Auckland councillor Alf Filipaina calls for action as communities live in fear amid shootings over gang turf

An Auckland councillor is calling for action as communities live in fear of being caught up in a turf war between the Killer Beez and Tribesmen gangs. 

Overnight police were called to seven shootings that are believed to be linked to the gangs. The first four took place last night in Ōtara, Papatoetoe, Flat Bush, Papakura, and Te Atatū. It's understood two further shootings happened early on Wednesday morning, with one on a street in Mt Albert and the second on Rathgar Road in Henderson. 

Manukau Ward councillor Alf Filipaina told AM on Wednesday local communities are living in fear of being caught in the middle. 

"My understanding is that it is [a turf war between the gangs]. There was a deal brokered last year, that is obviously no longer in place but that was brokered between the community, youth workers and church ministers," Filipaina told AM's Ryan Bridge. 

He said the increase in violence is being caused by tension over the gangs' territories and it needs to be stopped. 

"[It's about] their turf, the ground they're at and as always they're always looking at selling and pushing drugs and everything else so it's about the patch they're in. 

"They [locals] are scared and I don't blame them. That's why we need a community approach but more importantly for me, we need to get the family members of those people, the gang members who have preferred to carry the firearms and use them, get them off the streets - it's so important."

Earlier in the show, National leader Christopher Luxon called for a special gang unit - similar to the previously suggested Strike Force Raptor - to tackle the increase in gang crime. 

"The reality is that gangs have increased by 40 percent under this Government, we have just over 8000 gang members and we've got just over 10,000 police officers, we've had 2500 501s returns and 50 percent have reoffended. I think there are a number of things the Government needs to be doing to cut down on this," Luxon told Bridge. 

Luxon said along with a dedicated unit, police should have warrantless search powers to go into gang pads whenever they like to track down illegal guns. 

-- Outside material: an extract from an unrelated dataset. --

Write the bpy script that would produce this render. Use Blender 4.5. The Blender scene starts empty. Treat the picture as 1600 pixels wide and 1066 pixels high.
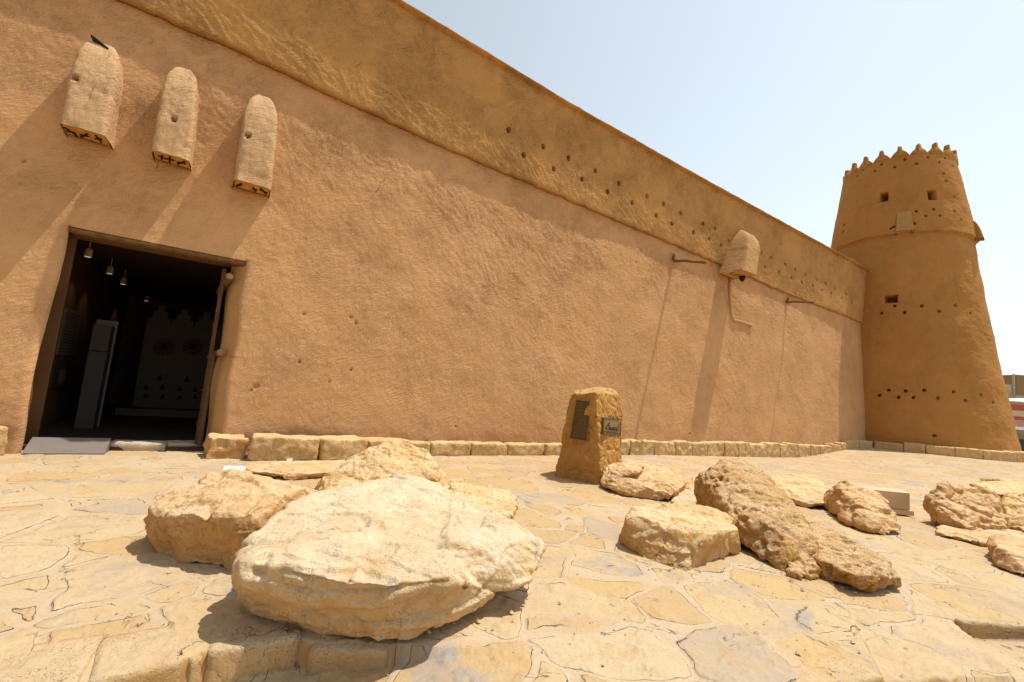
import bpy, bmesh, math, random
import numpy as np
from mathutils import Vector, Matrix
random.seed(7); rng = np.random.default_rng(7)
SC = bpy.context.scene; COL = SC.collection
# ------------------------------------------------------------------ camera
F = 711.0; H = 1.4
up = np.array([520, 6130, -F], float); up /= np.linalg.norm(up)
fw = np.array([0, 0, -1.]); fy = fw - up*fw.dot(up); fy /= np.linalg.norm(fy)
R = np.array([np.cross(fy, up), fy, up]); O = np.array([0, 0, H])
cam = bpy.data.cameras.new('camera'); cam.sensor_width = 36; cam.lens = F/1600*36
cam.clip_start = .05; cam.clip_end = 3000
co = bpy.data.objects.new('camera', cam); COL.objects.link(co)
M4 = Matrix([list(R[0])+[0], list(R[1])+[0], list(R[2])+[H], [0, 0, 0, 1]]); co.matrix_world = M4
SC.camera = co
# ------------------------------------------------------------------ wall frame and sun
TH = math.atan(.644)
DW = np.array([math.cos(TH), math.sin(TH), 0]); NW = np.array([math.sin(TH), -math.cos(TH), 0])
W0 = np.array([0, 10.8, 0]); KB = .08
SUN = DW*.345 + np.array([0, 0, 1.]) + NW*(.085); SUN /= np.linalg.norm(SUN)
SUN_E = 3.7; SKY_S = .15; EXPO = .38
el = math.asin(SUN[2]); az = math.atan2(SUN[0], SUN[1])
w = bpy.data.worlds.new('World'); SC.world = w; w.use_nodes = True
nt = w.node_tree; bg = nt.nodes['Background']
sk = nt.nodes.new('ShaderNodeTexSky'); sk.sky_type = 'NISHITA'; sk.sun_disc = False
sk.sun_elevation = el; sk.sun_rotation = az; sk.dust_density = 1.2; sk.air_density = 1.0; sk.ozone_density = 1.6; sk.altitude = 600
hs = nt.nodes.new('ShaderNodeHueSaturation'); hs.inputs['Saturation'].default_value = .40; nt.links.new(sk.outputs[0], hs.inputs['Color'])
# hazy desert sky: brighter on the side of the sun, duller opposite it
tc = nt.nodes.new('ShaderNodeTexCoord'); dp = nt.nodes.new('ShaderNodeVectorMath'); dp.operation = 'DOT_PRODUCT'; nt.links.new(tc.outputs['Generated'], dp.inputs[0]); dp.inputs[1].default_value = (math.sin(az), math.cos(az), 0)
mr = nt.nodes.new('ShaderNodeMapRange'); nt.links.new(dp.outputs['Value'], mr.inputs[0]); mr.inputs[1].default_value = -1; mr.inputs[3].default_value = .6; mr.inputs[4].default_value = 1.34; mr.inputs[2].default_value = .72
vm = nt.nodes.new('ShaderNodeVectorMath'); vm.operation = 'SCALE'; hz_ = nt.nodes.new('ShaderNodeMix'); hz_.data_type = 'RGBA'; hz_.inputs[0].default_value = .55; nt.links.new(hs.outputs[0], hz_.inputs[6]); hz_.inputs[7].default_value = (2.75, 3.2, 3.65, 1); nt.links.new(hz_.outputs[2], vm.inputs[0]); nt.links.new(mr.outputs[0], vm.inputs['Scale']); vt = nt.nodes.new('ShaderNodeVectorMath'); vt.operation = 'MULTIPLY'; vt.inputs[1].default_value = (1.0, 1.015, .985); nt.links.new(vm.outputs[0], vt.inputs[0]); nt.links.new(vt.outputs[0], bg.inputs[0]); bg.inputs[1].default_value = SKY_S
sl = bpy.data.lights.new('sun', 'SUN'); sl.energy = SUN_E; sl.angle = math.radians(.55); sl.color = (1, .93, .82)
so = bpy.data.objects.new('sun', sl); COL.objects.link(so)
so.rotation_euler = Vector(SUN).to_track_quat('Z', 'Y').to_euler()
SC.view_settings.view_transform = 'Standard'; SC.view_settings.look = 'None'
SC.view_settings.exposure = EXPO; SC.view_settings.gamma = 1
# ------------------------------------------------------------------ geometry helpers
def ray(px, py): return R @ np.array([px-800, 533-py, -F])
def PZ(px, py, z=0.):
    d = ray(px, py); return O + d*((z-H)/d[2])
def PY(px, py, y):
    d = ray(px, py); return O + d*(y/d[1])
def wallp(px, py, n0=0., k=KB):
    d = ray(px, py); t = (n0-k*H-(O-W0).dot(NW))/(d.dot(NW)+k*d[2]); P = O+t*d
    return (P-W0).dot(DW), P[2]
def W(s, n, z): return W0 + DW*s + NW*n + np.array([0, 0, z])
def sstep(a, b, x):
    t = np.clip((x-a)/(b-a), 0, 1); return t*t*(3-2*t)
def h3(ix, iy, iz, seed):
    a = (ix.astype(np.uint32)*np.uint32(374761393) + iy.astype(np.uint32)*np.uint32(668265263) +
         iz.astype(np.uint32)*np.uint32(2246822519) + np.uint32((seed*3266489917) & 0xffffffff))
    a = (a ^ (a >> np.uint32(13)))*np.uint32(1274126177); a = (a ^ (a >> np.uint32(16)))*np.uint32(2654435761)
    a ^= a >> np.uint32(15)
    return a.astype(np.float64)/4294967295.*2-1
def noise(p, sc=1., seed=0):
    p = np.asarray(p, float)*sc + 17.13*(seed+1); i = np.floor(p).astype(np.int64); f = p-i; f = f*f*f*(f*(f*6-15)+10)
    r = 0
    for dx in (0, 1):
        for dy in (0, 1):
            for dz in (0, 1):
                wt = (f[:, 0] if dx else 1-f[:, 0])*(f[:, 1] if dy else 1-f[:, 1])*(f[:, 2] if dz else 1-f[:, 2])
                r = r + wt*h3(i[:, 0]+dx, i[:, 1]+dy, i[:, 2]+dz, seed)
    return r
def fbm(p, sc=1., o=4, seed=0, g=.5):
    r = 0; a = 1.
    for k in range(o): r = r + a*noise(p, sc*2.03**k, seed+k*7); a *= g
    return r
def ridge(p, sc=1., o=3, seed=0):
    r = 0; a = 1.
    for k in range(o): r = r + a*(1-2*np.abs(noise(p, sc*2.07**k, seed+k*5))); a *= .5
    return r
def worley(p, sc=1., seed=0, ids=None):
    p = np.asarray(p, float)*sc; i = np.floor(p).astype(np.int64); f1 = np.full(len(p), 9.); f2 = f1.copy()
    for dx in (-1, 0, 1):
        for dy in (-1, 0, 1):
            for dz in (-1, 0, 1):
                c = i+np.array([dx, dy, dz])
                q = c+.5+.45*np.stack([h3(c[:, 0], c[:, 1], c[:, 2], seed+k) for k in range(3)], 1)
                d = np.linalg.norm(p-q, axis=1); f2 = np.minimum(f2, np.maximum(f1, d)); nearer = d < f1; f1 = np.minimum(f1, d)
                if ids is not None: ids[nearer] = h3(c[nearer, 0], c[nearer, 1], c[nearer, 2], seed+77)*.5+.5
    return f1, f2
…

"I would have taken the $210 million that we are spending on a gun register for legal firearms owners and I would have redirected it into firearm prohibition orders so you have police with warrantless search powers so they can actually go into gang pads and go after illegal guns. 

"The second thing I would do is have a dedicated gang unit so every time there is a gang infringement whether it's a parking fine, whether it's a speeding fine, whether it's a building consent at a gang pad you would have the gang unit deal with it."

When asked whether the gang unit would be similar to Strike Force Raptor, Luxon said that was "kind of" what he was talking about. 

However, Luxon stopped short of saying the unit would be permanently armed, instead saying officers would need easy access.

"You want the police to be able to have access very, very quickly [to firearms]. We are now in a place actually where 75 percent of police are saying they want to be permanently armed and that's a conversation we should think about before we just go say, 'Yes that would be a good idea'. That situation has changed, the risk has changed for sure."

The National Party floated the idea of the unit in November 2020 before backtracking after criticism. 

The idea was modelled on a unit in New South Wales and promised to take a zero-tolerance approach to gang-related offending. 

It comes after the Government revealed a $600 million package aimed at addressing an increase in crime in this year's Budget. Much of the package will be used to tackle gang violence including $100 million in funding, boosting police numbers and an extension to rehabilitation programmes. 

Police are also planning to launch a dedicated operation across Auckland, with smaller teams across Aotearoa, to tackle growing gang violence and intimidating behaviour. It's been dubbed 'Operation Cobalt' and will begin in June. 

It follows Operation Tauwhiro, which was extended by six months late last year. Operation Tauwhiro focused on disrupting firearms-related violence by gangs.

Police told Newshub no one was injured in the shootings and investigations are ongoing.